Selamat Datang di Situs Web Kepaniteraan Mahkamah Agung Republik Indonesia

 

JAKARTA | (31/05/2016) - Mahkamah Agung menjadi salah satu lembaga yang telah memanfaatkan dokumen elektronik dalam proses kerja. Sejak tahun 2010, MA telah menjadikan dokumen elektronik sebagai bagian  dari syarat administratif pengajuan permohonan kasasi/peninjauan kembali. Pengaturannya dituangkan dalam bentuk Surat Edaran Mahkamah Agung (SEMA No 14 Tahun 2010). Tahun 2014, ketentuan  tersebut disempurnakan dengan SEMA 1 Tahun 2014.  Jika sebelumnya dokumen elektronik hanya digunakan untuk mempercepat penyusunan draft putusan (proses minutasi), maka dengan SEMA yang terakhir ini dokumen elektronik digunakan oleh hakim agung untuk memeriksa berkas perkara. Selain itu, MA juga telah mempublikasikan salinan putusan elektronik melalui website Direktori Putusan.
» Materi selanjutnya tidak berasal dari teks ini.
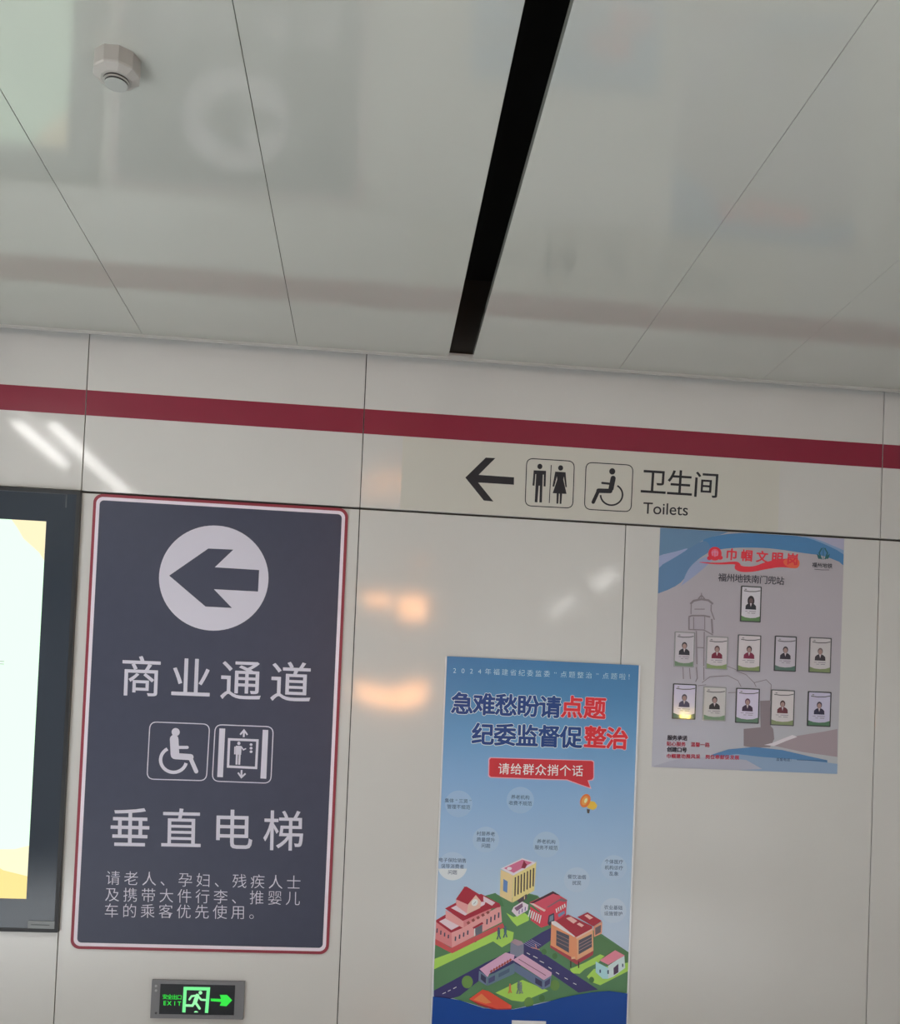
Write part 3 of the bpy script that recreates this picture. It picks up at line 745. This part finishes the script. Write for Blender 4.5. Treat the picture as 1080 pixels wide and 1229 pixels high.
A.text('福州地铁南门兜站', q(402, 303), q(690, 320), 10.4, col(50, 50, 60), bold=0.012)
A.build('station_lettering', M_ink, sp)
# faint pagoda and line drawing
FG = col(116, 110, 116); q = lambda x, y: (800 + x / 9, 695 + y / 9)
for l_, w_ in (([(375, 150), (375, 225)], .8), ([(340, 215), (375, 175), (410, 215)], 1.2), ([(255, 270), (290, 235), (375, 218), (450, 230), (500, 270)], 1.8), ([(265, 275), (262, 330), (262, 380)], .9), ([(480, 275), (478, 340), (515, 440)], 1.0),
               ([(235, 410), (270, 395), (400, 395), (470, 410)], 1.4), ([(300, 325), (410, 325)], .8), ([(240, 415), (240, 550)], 1.3), ([(290, 410), (290, 540)], .8), ([(410, 400), (410, 545)], .8), ([(485, 430), (495, 590)], 1.6), ([(240, 545), (400, 550), (500, 605)], 1.0),
               ([(320, 560), (325, 920)], .9), ([(405, 570), (400, 940)], .9), ([(330, 740), (400, 742)], .9), ([(175, 950), (180, 1080)], .8), ([(245, 960), (255, 1080)], .8), ([(320, 950), (330, 1070), (310, 1110)], .8), ([(400, 950), (400, 1090)], .8)):
    A.line([q(*p) for p in l_], w_ * 1.35, FG)
A.poly([q(295, 415), q(405, 405), q(405, 545), q(295, 540)], col(148, 145, 155))
q = lambda x, y: (770 + x / 4.154, 740 + y / 4.154)
for l_ in ([(300, 330), (340, 300), (430, 295), (480, 320), (495, 350)], [(470, 270), (520, 290), (560, 330), (570, 350)], [(350, 260), (420, 245), (470, 265)], [(560, 330), (620, 315), (645, 340), (640, 420)], [(430, 380), (470, 378)], [(280, 345), (320, 340)]):
    A.line([q(*p) for p in l_], 0.8, FG)
A.build('pagoda_drawing', M_ink, sp)['kind'] = 'stuff'
def P(c, *pts): A.poly([q(*p) for p in pts], c)
P(col(118, 110, 116), (590, 420), (640, 418), (642, 545), (655, 560), (660, 610), (640, 650), (560, 655), (508, 645), (508, 560), (592, 552))
P(col(138, 128, 134), (640, 640), (740, 600), (900, 575), (975, 560), (975, 700), (800, 675))
P(col(186, 184, 190), (610, 640), (650, 630), (700, 610), (750, 590), (775, 600), (720, 620), (660, 645))
P(col(72, 116, 158), (345, 690), (430, 662), (560, 650), (700, 665), (840, 698), (925, 716), (925, 728), (800, 715), (600, 700), (470, 685), (380, 700))
P(col(118, 142, 168), (380, 700), (470, 685), (600, 700), (800, 715), (925, 728), (990, 735), (990, 800), (480, 790), (600, 760), (520, 715))
P(col(148, 152, 166), (60, 745), (140, 720), (220, 705), (380, 700), (520, 715), (600, 760), (480, 790), (60, 790))
A.build('landscape_print', M_ink, sp)
q = lambda x, y: (790 + x / 4.909, 870 + y / 4.909)
DK, RD2 = col(42, 40, 52), col(158, 44, 66)
A.text('服务承诺', q(67, 75), q(155, 78), 6.3, DK, bold=0.03)
A.build('slogan_lettering', M_ink, sp)['kind'] = 'stuff'
A.text('贴心服务 温馨一路', q(62, 111), q(288, 118), 5.8, RD2, bold=0.02)
A.build('slogan_lettering', M_ink, sp)['kind'] = 'stuff'
A.text('创建口号', q(65, 144), q(153, 148), 6.3, DK, bold=0.03)
A.build('slogan_lettering', M_ink, sp)['kind'] = 'stuff'
A.text('巾帼建功展风采 岗位奉献促发展', q(60, 183), q(462, 192), 5.6, RD2, bold=0.03)
A.build('slogan_lettering', M_ink, sp)['kind'] = 'stuff'
A.text('监督电话：0591-88880000'[:5], q(703, 203), q(785, 206), 4.0, col(40, 60, 90), bold=0.01)
A.line([q(815, 206), q(990, 212)], 0.7, col(50, 80, 110))
A.build('slogan_lettering', M_ink, sp)['kind'] = 'stuff'

M_badge_ink = print_mat('badge_ink', 0.3, 0.5, coat=1.0)
# ------------------------------------------------------------------ name badges stuck on the poster
U = 1 / 306.0                                 # one photograph pixel on the wall, in metres
badges = [  # corners TL, BR centre from the photograph; frame colour, suit, hair, foot colour, tint, label
 ((888.3, 702.5), (914, 747.5), 2, (44, 46, 54), (48, 44, 50), (72, 112, 62), (178, 178, 186), 'name badge alone at the top of the staff poster, woman with long dark hair', 'long'),
 ((808.8, 757.5), (833.8, 801.5), 0, (44, 44, 52), (46, 44, 50), (84, 112, 84), (165, 162, 170), 'leftmost badge of the middle row, dark suit, pale clear sleeve', 'short'),
 ((847, 763), (874, 804.5), 0, (104, 34, 54), (84, 64, 68), (110, 132, 78), (170, 166, 170), 'second badge of the middle row, dark red jacket in a clear sleeve', 'short'),
 ((884.5, 761), (913.5, 807), 1, (112, 38, 64), (50, 44, 50), (104, 122, 66), (176, 172, 176), 'third badge of the middle row, crimson and black jacket', 'short'),
 ((928.8, 762.5), (956.3, 806.8), 2, (50, 46, 56), (60, 54, 60), (66, 98, 88), (162, 160, 170), 'fourth badge of the middle row with a full dark edge', 'short'),
 ((970.3, 764), (998.3, 808.8), 1, (54, 50, 56), (96, 90, 92), (102, 118, 78), (170, 168, 170), 'rightmost badge of the middle row, grey haired face', 'short'),
 ((806.8, 820), (835.6, 864), 2, (76, 72, 92), (70, 66, 80), (62, 92, 76), (170, 168, 192), 'leftmost badge of the bottom row with a grey-blue jacket', 'short'),
 ((843.3, 823.5), (871.8, 866), 0, (52, 50, 52), (52, 46, 48), (88, 118, 88), (166, 166, 166), 'second badge of the bottom row in a clear sleeve, black suit', 'short'),
 ((882.3, 825.2), (911.8, 869), 2, (56, 42, 62), (92, 62, 84), (66, 100, 78), (174, 170, 192), 'third badge of the bottom row, plum dark suit', 'short'),
 ((924.3, 827), (954, 872), 1, (92, 48, 56), (64, 44, 46), (110, 124, 84), (176, 174, 176), 'fourth badge of the bottom row, brown red jacket', 'short'),
 ((968.4, 829), (998, 873), 2, (46, 44, 66), (58, 54, 72), (64, 104, 78), (164, 164, 186), 'rightmost badge of the bottom row, navy suit and full dark edge', 'short'),
]
M_sleeve_d = mat('badge_edge_dark', (0.045, 0.05, 0.055), rough=0.3, coat=0.5)
M_sleeve_c = mat('badge_edge_clear', (0.36, 0.36, 0.37), rough=0.2, coat=1.0)
M_sleeve_m = mat('badge_edge_grey', (0.13, 0.13, 0.14), rough=0.25, coat=0.8)
for (tlx, tly), (brx, bry), fr, suit, hair, foot, tint, label, hs in badges:
    cx, cy = (tlx + brx) / 2, (tly + bry) / 2
    c = at(cx, cy, YW - 0.004)
    b = empty('name_badge', (c.x, YW - 0.0008, c.z)); tag(b, label, 'badge', 'name badges on the staff poster')
    hw, hh = (brx - tlx) / 2 * U * 1.02, (bry - tly) / 2 * U * 0.99
    e = 0.0042
    mm = (M_sleeve_c, M_sleeve_m, M_sleeve_d)[fr]
    ring_plate('sleeve', rounded(-hw, hw, -hh, hh, 0.003, 3), rounded(-hw + e, hw - e, -hh + e, hh - e, 0.0015, 3), 0.0004, -0.0034, mm, b)
    box('card', -hw + e, hw - e, -0.0022, 0.0003, -hh + e, hh - e, mat('badge_card', col(*tint), rough=0.3, coat=0.8, coat_rough=0.08), b)
    B = Art(-0.0024, mp=lambda x, z: (x, z))
    a_, d2 = hw - e, hh - e
    fc = col(*foot)
    B.poly([(-a_, -d2), (a_, -d2), (a_, -d2 + 0.020), (a_ * .55, -d2 + 0.0135), (0, -d2 + 0.0115), (-a_ * .55, -d2 + 0.0135), (-a_, -d2 + 0.020)], fc)
    B.build('card_print', M_badge_ink, b)
    B.line([(-a_ * .8, d2 - 0.0155), (-a_ * .2, d2 - 0.0180), (a_ * .5, d2 - 0.0165), (a_ * .97, d2 - 0.012)], 0.0034, col(72, 70, 76))
    B.build('card_print', M_badge_ink, b)
    B.ell(-a_ * .6, d2 - 0.0095, 0.005, 0.0025, col(120, 118, 122), n=10)
    B.build('card_print', M_badge_ink, b)
    sc_ = 1.0
    z0_ = -0.006
    su, hc = col(*suit), col(*hair)
    B.poly([(-0.0225, z0_ - 0.016), (0.0225, z0_ - 0.016), (0.0215, z0_ - 0.001), (0.014, z0_ + 0.006), (0.005, z0_ + 0.010), (-0.005, z0_ + 0.010), (-0.014, z0_ + 0.006), (-0.0215, z0_ - 0.001)], su)
    if hs == 'long': B.ell(0, z0_ + 0.019, 0.0145, 0.021, hc, n=20)
    B.poly([(-0.0045, z0_ + 0.010), (0, z0_ - 0.006), (0.0045, z0_ + 0.010)], col(170, 162, 168))
    B.ell(0, z0_ + 0.0225, 0.0110, 0.0135, hc, n=20)
    B.ell(0, z0_ + 0.0195, 0.0080, 0.0102, col(140, 116, 112) if hs == 'short' else col(88, 74, 76), n=18)
    B.build('portrait_print', M_ink, b)
    for i, (w1, w2) in enumerate(((-.6, .55), (-.35, .5))):
        zz = z0_ - 0.0235 - i * 0.0075
        B.line([(a_ * w1, zz), (a_ * (w1 + .28), zz)], 0.0020, col(112, 108, 122)); B.line([(a_ * (w1 + .42), zz), (a_ * w2, zz)], 0.0024, col(112, 108, 122))
    B.build('name_lines', M_ink, b)

# ------------------------------------------------------------------ smoke detector on the ceiling
d = FWD + RIGHT * ((133 - CX) / FPX) + UP * ((CY - 50) / FPX)
t = (Z_C - EYE.z) / d.z; pc = EYE + d * t
sd = empty('smoke_detector', (pc.x, pc.y + 0.056, Z_C))
tag(sd, 'small off-white smoke detector on the ceiling near the top left', 'detector')
def lathe(name, prof, n, m, parent):
    bm = bmesh.new(); rings = []
    for r, z in prof:
        rings.append([bm.verts.new((r * math.cos(2 * math.pi * k / n), r * math.sin(2 * math.pi * k / n), z)) for k in range(n)])
    for a, b in zip(rings, rings[1:]):
        for k in range(n): bm.faces.new((a[k], a[(k + 1) % n], b[(k + 1) % n], b[k]))
    bm.faces.new(rings[-1]); bm.faces.new(rings[0][::-1])
    bmesh.ops.recalc_face_normals(bm, faces=bm.faces)
    return link(name, done(bm, name), m, parent)
lathe('body', [(0.051, -0.0002), (0.0515, -0.034), (0.050, -0.038), (0.034, -0.0475), (0.030, -0.048)], 10, M_plastic, sd)
lathe('sensor_slot', [(0.0275, -0.047), (0.0275, -0.0520)], 32, M_dark, sd)
lathe('sensor_ring', [(0.028, -0.0515), (0.028, -0.0535)], 32, M_plastic, sd)
lathe('sensor_slot', [(0.0245, -0.0535), (0.0245, -0.0580)], 32, M_dark, sd)
lathe('sensor_cap', [(0.0250, -0.0575), (0.0250, -0.0582), (0.022, -0.0590)], 32, mat('detector_cap', (0.42, 0.43, 0.41), rough=0.4), sd)

# ------------------------------------------------------------------ warm lights of a kiosk behind the viewer
M_warm = mat('warm_lightbox', (0.8, 0.5, 0.3), emit=(1.0, 0.40, 0.11), es=20.0)
YK = -6.4; KS = (3.8 - YK) / 3.8
def mirror(px, py):
    p = at(px, py); return (p.x * KS, E0 + (p.z - E0) * KS)
ks = empty('kiosk', (0, 0, 0)); tag(ks, 'kiosk with warm lit panels behind the viewer', 'kiosk')
def lit(c, m_): 
    pts = [mirror(*p) for p in c]
    plate('lit_panel', pts, YK - 0.05, YK, m_, ks)
lit([(437, 706), (468, 708), (468, 728), (437, 724)], M_warm)
lit([(480, 710), (512, 712), (511, 744), (479, 741)], M_warm)
lit([(428, 815), (445, 824), (470, 829), (490, 822), (512, 815), (511, 842), (488, 850), (455, 847), (428, 838)], M_warm)
M_glint = mat('added_glint_panel', (0.8, 0.6, 0.2), emit=(1.0, 0.74, 0.16), es=80.0)
lit([(818, 854), (827, 855), (828, 864), (818, 863)], M_glint)  # glowing panel added so that one badge mirrors a yellow glint
box('light_blocker', -0.9, 1.0, YK - 0.12, YK + 1.2, 2.985, 3.035, mat('light_blocker_board', (0.03, 0.03, 0.03), rough=0.9), ks)  # unseen board added to keep the panels' warm light off the ceiling
box('back_board', -0.9, 1.0, YK - 0.12, YK - 0.06, 0.0, 2.984, mat('kiosk_board', (0.10, 0.07, 0.05), rough=0.6), ks)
Jumlah koleksi salinan putusan elektronik yang bisa diakses publik telah mencapai jumlah 1, 7 juta putusan.

Pemanfaatan dokumen elektronik oleh MA tersebut mulai menarik perhatian para penggiat dunia kearsipan.  Pada akhir tahun 2015 (8/12/2015), Kepaniteraan MA diundang oleh Bank Indonesia untuk berbagi pengalaman  di seminar nasional yang bertajuk “Peran Strategis Tata Kelola Dokumen Elektronik”.  Kepaniteraan MA yang diwakili oleh Panitera Muda Perdata, Dr. Pri Pambudi Teguh, SH, MH berbagi pengalaman mengenai pemanfaatan dokumen elektronik di MA. Pri Pambudi juga mengupas bagaimana kekuatan pembuktian dokumen elektronik dalam sistem hukum acara perdata.

 

Minggu yang lalu (Kamis, 26/05/2016),  Kantor Arsip Universitas Indonesia juga mengundang Kepaniteraan Mahkamah Agung dalam Seminar Nasional bertemakan “ Providing Quality Digital Record”. Pada seminar ini, Kepaniteraan MA diwakili oleh Panitera Muda Pidana,  H. Suharto, SH, MH. Pada seminar ini, Suharto mengupas  tentang  “Dokumen Digital sebagai  Alat Bukti Sah di Pengadilan”.  Suharto menjadi pembicara dalam seminar tersebut bersama dengan   Edmon Makarim, pengamat hukum telematika dari  Fakultas Hukum UI dan Junino Jahya, akademisi UI dan mantan Deputi Bidang Pengawasan Internal KPK yang kini  menjadi Deputi 2 Bidang Perencanaan dan  Pengembangan BP Batam.

Dalam paparannya, Panmud Pidum  menjelaskan bahwa  berdasarkan UU ITE, Informasi Elektronik dan/atau Dokumen Elektronik dan/atau hasil cetaknya merupakan perluasan dari alat bukti yang sah sesuai dengan Hukum Acara yang berlaku di Indonesia.

Informasi Elektronik dan/atau Dokumen Elektronik dinyatakan sah apabila menggunakan Sistem Elektronik sesuai dengan ketentuan yang diatur dalam Undang-Undang  ITE”, jelas Suharto mengutip Pasal 5 UU 11 Tahun 2008.

Suharto juga menyebut beberapa UU yang secara tegas telah menerima  alat bukti elektronik, yaitu : UU No 8 Tahun 1997 tentang Dokumen Perusahaan  (Pasal 15), UU No 20 Tahun 2001 jo UU No 31 Tahun 2009 tentang Pemberantasan Tindak Pidana Korupsi (Pasal 26A),  UU No 15 Tahun 2002 tentang Pemberantasan Tindak Pidana Pencucian Uang (Pasal 38),  UU No 9 Tahun 2013 tentang Pencegahan dan Pemberantasan Tindak Pidana Terorisme.